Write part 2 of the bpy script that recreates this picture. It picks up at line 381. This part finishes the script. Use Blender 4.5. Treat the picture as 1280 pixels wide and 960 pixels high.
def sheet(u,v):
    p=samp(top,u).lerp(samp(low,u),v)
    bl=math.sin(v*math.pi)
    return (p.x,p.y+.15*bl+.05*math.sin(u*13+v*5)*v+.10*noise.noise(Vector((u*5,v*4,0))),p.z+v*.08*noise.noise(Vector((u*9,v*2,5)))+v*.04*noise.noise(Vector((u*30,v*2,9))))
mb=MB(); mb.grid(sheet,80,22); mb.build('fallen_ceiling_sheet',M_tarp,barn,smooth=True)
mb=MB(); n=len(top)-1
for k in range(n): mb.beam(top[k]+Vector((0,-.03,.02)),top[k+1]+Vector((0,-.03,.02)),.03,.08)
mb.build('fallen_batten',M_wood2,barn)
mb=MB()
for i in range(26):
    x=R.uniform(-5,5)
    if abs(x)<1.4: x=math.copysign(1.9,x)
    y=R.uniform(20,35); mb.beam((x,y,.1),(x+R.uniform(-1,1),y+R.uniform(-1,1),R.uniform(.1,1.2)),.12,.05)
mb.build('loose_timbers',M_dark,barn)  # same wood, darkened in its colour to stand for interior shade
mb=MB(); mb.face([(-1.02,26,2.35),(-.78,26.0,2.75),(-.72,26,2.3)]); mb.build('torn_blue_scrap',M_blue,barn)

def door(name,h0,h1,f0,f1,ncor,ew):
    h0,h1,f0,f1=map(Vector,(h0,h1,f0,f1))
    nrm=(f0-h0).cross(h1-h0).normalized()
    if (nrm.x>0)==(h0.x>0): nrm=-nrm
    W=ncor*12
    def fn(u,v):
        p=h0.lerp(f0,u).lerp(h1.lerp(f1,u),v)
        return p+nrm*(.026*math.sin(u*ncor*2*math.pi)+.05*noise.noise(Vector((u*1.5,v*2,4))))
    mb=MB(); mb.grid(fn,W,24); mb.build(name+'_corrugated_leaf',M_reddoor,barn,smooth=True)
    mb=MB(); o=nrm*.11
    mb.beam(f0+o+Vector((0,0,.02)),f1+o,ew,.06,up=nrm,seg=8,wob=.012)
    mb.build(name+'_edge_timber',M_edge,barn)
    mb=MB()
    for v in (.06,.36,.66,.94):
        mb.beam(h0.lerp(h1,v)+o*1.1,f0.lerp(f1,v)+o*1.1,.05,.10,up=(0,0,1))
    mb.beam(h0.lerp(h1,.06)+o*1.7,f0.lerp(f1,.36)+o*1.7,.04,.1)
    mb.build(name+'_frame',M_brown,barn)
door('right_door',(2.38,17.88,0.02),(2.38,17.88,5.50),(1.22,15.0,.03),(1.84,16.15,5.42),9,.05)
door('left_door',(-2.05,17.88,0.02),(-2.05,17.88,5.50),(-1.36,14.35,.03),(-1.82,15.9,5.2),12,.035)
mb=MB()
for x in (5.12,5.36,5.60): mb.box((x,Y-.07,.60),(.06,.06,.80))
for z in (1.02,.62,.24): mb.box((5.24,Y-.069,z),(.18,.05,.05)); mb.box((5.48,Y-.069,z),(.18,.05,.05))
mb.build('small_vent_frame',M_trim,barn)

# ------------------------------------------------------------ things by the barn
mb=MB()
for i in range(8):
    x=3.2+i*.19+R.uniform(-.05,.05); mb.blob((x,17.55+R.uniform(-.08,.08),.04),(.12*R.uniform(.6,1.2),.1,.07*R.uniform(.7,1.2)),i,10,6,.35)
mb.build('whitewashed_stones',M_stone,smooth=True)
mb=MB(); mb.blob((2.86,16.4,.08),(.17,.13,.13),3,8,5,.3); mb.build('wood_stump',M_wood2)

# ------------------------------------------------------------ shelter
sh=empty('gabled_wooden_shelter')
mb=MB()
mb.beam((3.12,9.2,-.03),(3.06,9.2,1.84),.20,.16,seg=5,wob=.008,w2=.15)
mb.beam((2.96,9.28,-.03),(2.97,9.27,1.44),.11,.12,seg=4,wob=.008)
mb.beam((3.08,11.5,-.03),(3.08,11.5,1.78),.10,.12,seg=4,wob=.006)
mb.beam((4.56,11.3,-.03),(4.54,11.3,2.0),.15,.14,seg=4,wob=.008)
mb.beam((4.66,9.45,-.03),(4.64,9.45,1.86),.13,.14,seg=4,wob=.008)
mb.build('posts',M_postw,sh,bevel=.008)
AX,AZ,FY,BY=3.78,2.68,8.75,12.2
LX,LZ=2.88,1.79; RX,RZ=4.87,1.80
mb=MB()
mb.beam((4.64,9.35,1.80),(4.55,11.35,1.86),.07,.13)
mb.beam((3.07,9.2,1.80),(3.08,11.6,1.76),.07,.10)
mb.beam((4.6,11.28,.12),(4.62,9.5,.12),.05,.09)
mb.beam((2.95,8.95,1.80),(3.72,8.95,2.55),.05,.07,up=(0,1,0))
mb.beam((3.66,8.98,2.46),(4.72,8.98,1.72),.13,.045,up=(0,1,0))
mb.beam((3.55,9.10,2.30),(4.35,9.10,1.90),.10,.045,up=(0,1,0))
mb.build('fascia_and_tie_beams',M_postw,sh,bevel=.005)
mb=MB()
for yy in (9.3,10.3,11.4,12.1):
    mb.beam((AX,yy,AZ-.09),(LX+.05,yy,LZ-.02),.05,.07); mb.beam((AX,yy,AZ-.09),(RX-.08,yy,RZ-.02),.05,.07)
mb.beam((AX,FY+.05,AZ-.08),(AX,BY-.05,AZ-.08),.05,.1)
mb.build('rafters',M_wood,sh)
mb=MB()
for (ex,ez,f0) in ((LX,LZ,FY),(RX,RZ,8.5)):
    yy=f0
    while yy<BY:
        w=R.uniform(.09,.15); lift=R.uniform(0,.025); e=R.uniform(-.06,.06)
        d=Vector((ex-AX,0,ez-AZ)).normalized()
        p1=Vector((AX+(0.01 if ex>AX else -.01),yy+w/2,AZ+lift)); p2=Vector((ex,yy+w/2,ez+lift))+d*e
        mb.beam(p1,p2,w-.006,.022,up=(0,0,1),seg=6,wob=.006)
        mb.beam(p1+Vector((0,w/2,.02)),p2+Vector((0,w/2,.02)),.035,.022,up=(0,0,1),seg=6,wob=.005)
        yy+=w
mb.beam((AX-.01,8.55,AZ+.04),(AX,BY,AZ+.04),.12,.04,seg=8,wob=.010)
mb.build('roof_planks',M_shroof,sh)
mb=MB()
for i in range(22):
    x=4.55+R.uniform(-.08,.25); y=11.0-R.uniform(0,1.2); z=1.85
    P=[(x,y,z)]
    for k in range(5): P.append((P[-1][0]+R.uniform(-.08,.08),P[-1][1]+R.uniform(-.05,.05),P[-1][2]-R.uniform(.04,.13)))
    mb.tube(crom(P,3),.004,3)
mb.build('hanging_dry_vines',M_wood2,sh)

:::

Reproduce the material exactly, with every line intact.

Write part 2 of the bpy script that recreates this picture. It picks up at line 381. This part finishes the script. Use Blender 4.5. Treat the picture as 1280 pixels wide and 960 pixels high.
def sheet(u,v):
    p=samp(top,u).lerp(samp(low,u),v)
    bl=math.sin(v*math.pi)
    return (p.x,p.y+.15*bl+.05*math.sin(u*13+v*5)*v+.10*noise.noise(Vector((u*5,v*4,0))),p.z+v*.08*noise.noise(Vector((u*9,v*2,5)))+v*.04*noise.noise(Vector((u*30,v*2,9))))
mb=MB(); mb.grid(sheet,80,22); mb.build('fallen_ceiling_sheet',M_tarp,barn,smooth=True)
mb=MB(); n=len(top)-1
for k in range(n): mb.beam(top[k]+Vector((0,-.03,.02)),top[k+1]+Vector((0,-.03,.02)),.03,.08)
mb.build('fallen_batten',M_wood2,barn)
mb=MB()
for i in range(26):
    x=R.uniform(-5,5)
    if abs(x)<1.4: x=math.copysign(1.9,x)
    y=R.uniform(20,35); mb.beam((x,y,.1),(x+R.uniform(-1,1),y+R.uniform(-1,1),R.uniform(.1,1.2)),.12,.05)
mb.build('loose_timbers',M_dark,barn)  # same wood, darkened in its colour to stand for interior shade
mb=MB(); mb.face([(-1.02,26,2.35),(-.78,26.0,2.75),(-.72,26,2.3)]); mb.build('torn_blue_scrap',M_blue,barn)

def door(name,h0,h1,f0,f1,ncor,ew):
    h0,h1,f0,f1=map(Vector,(h0,h1,f0,f1))
    nrm=(f0-h0).cross(h1-h0).normalized()
    if (nrm.x>0)==(h0.x>0): nrm=-nrm
    W=ncor*12
    def fn(u,v):
        p=h0.lerp(f0,u).lerp(h1.lerp(f1,u),v)
        return p+nrm*(.026*math.sin(u*ncor*2*math.pi)+.05*noise.noise(Vector((u*1.5,v*2,4))))
    mb=MB(); mb.grid(fn,W,24); mb.build(name+'_corrugated_leaf',M_reddoor,barn,smooth=True)
    mb=MB(); o=nrm*.11
    mb.beam(f0+o+Vector((0,0,.02)),f1+o,ew,.06,up=nrm,seg=8,wob=.012)
    mb.build(name+'_edge_timber',M_edge,barn)
    mb=MB()
    for v in (.06,.36,.66,.94):
        mb.beam(h0.lerp(h1,v)+o*1.1,f0.lerp(f1,v)+o*1.1,.05,.10,up=(0,0,1))
    mb.beam(h0.lerp(h1,.06)+o*1.7,f0.lerp(f1,.36)+o*1.7,.04,.1)
    mb.build(name+'_frame',M_brown,barn)
door('right_door',(2.38,17.88,0.02),(2.38,17.88,5.50),(1.22,15.0,.03),(1.84,16.15,5.42),9,.05)
door('left_door',(-2.05,17.88,0.02),(-2.05,17.88,5.50),(-1.36,14.35,.03),(-1.82,15.9,5.2),12,.035)
mb=MB()
for x in (5.12,5.36,5.60): mb.box((x,Y-.07,.60),(.06,.06,.80))
for z in (1.02,.62,.24): mb.box((5.24,Y-.069,z),(.18,.05,.05)); mb.box((5.48,Y-.069,z),(.18,.05,.05))
mb.build('small_vent_frame',M_trim,barn)

# ------------------------------------------------------------ things by the barn
mb=MB()
for i in range(8):
    x=3.2+i*.19+R.uniform(-.05,.05); mb.blob((x,17.55+R.uniform(-.08,.08),.04),(.12*R.uniform(.6,1.2),.1,.07*R.uniform(.7,1.2)),i,10,6,.35)
mb.build('whitewashed_stones',M_stone,smooth=True)
mb=MB(); mb.blob((2.86,16.4,.08),(.17,.13,.13),3,8,5,.3); mb.build('wood_stump',M_wood2)

# ------------------------------------------------------------ shelter
sh=empty('gabled_wooden_shelter')
mb=MB()
mb.beam((3.12,9.2,-.03),(3.06,9.2,1.84),.20,.16,seg=5,wob=.008,w2=.15)
mb.beam((2.96,9.28,-.03),(2.97,9.27,1.44),.11,.12,seg=4,wob=.008)
mb.beam((3.08,11.5,-.03),(3.08,11.5,1.78),.10,.12,seg=4,wob=.006)
mb.beam((4.56,11.3,-.03),(4.54,11.3,2.0),.15,.14,seg=4,wob=.008)
mb.beam((4.66,9.45,-.03),(4.64,9.45,1.86),.13,.14,seg=4,wob=.008)
mb.build('posts',M_postw,sh,bevel=.008)
AX,AZ,FY,BY=3.78,2.68,8.75,12.2
LX,LZ=2.88,1.79; RX,RZ=4.87,1.80
mb=MB()
mb.beam((4.64,9.35,1.80),(4.55,11.35,1.86),.07,.13)
mb.beam((3.07,9.2,1.80),(3.08,11.6,1.76),.07,.10)
mb.beam((4.6,11.28,.12),(4.62,9.5,.12),.05,.09)
mb.beam((2.95,8.95,1.80),(3.72,8.95,2.55),.05,.07,up=(0,1,0))
mb.beam((3.66,8.98,2.46),(4.72,8.98,1.72),.13,.045,up=(0,1,0))
mb.beam((3.55,9.10,2.30),(4.35,9.10,1.90),.10,.045,up=(0,1,0))
mb.build('fascia_and_tie_beams',M_postw,sh,bevel=.005)
mb=MB()
for yy in (9.3,10.3,11.4,12.1):
    mb.beam((AX,yy,AZ-.09),(LX+.05,yy,LZ-.02),.05,.07); mb.beam((AX,yy,AZ-.09),(RX-.08,yy,RZ-.02),.05,.07)
mb.beam((AX,FY+.05,AZ-.08),(AX,BY-.05,AZ-.08),.05,.1)
mb.build('rafters',M_wood,sh)
mb=MB()
for (ex,ez,f0) in ((LX,LZ,FY),(RX,RZ,8.5)):
    yy=f0
    while yy<BY:
        w=R.uniform(.09,.15); lift=R.uniform(0,.025); e=R.uniform(-.06,.06)
        d=Vector((ex-AX,0,ez-AZ)).normalized()
        p1=Vector((AX+(0.01 if ex>AX else -.01),yy+w/2,AZ+lift)); p2=Vector((ex,yy+w/2,ez+lift))+d*e
        mb.beam(p1,p2,w-.006,.022,up=(0,0,1),seg=6,wob=.006)
        mb.beam(p1+Vector((0,w/2,.02)),p2+Vector((0,w/2,.02)),.035,.022,up=(0,0,1),seg=6,wob=.005)
        yy+=w
mb.beam((AX-.01,8.55,AZ+.04),(AX,BY,AZ+.04),.12,.04,seg=8,wob=.010)
mb.build('roof_planks',M_shroof,sh)
mb=MB()
for i in range(22):
    x=4.55+R.uniform(-.08,.25); y=11.0-R.uniform(0,1.2); z=1.85
    P=[(x,y,z)]
    for k in range(5): P.append((P[-1][0]+R.uniform(-.08,.08),P[-1][1]+R.uniform(-.05,.05),P[-1][2]-R.uniform(.04,.13)))
    mb.tube(crom(P,3),.004,3)
mb.build('hanging_dry_vines',M_wood2,sh)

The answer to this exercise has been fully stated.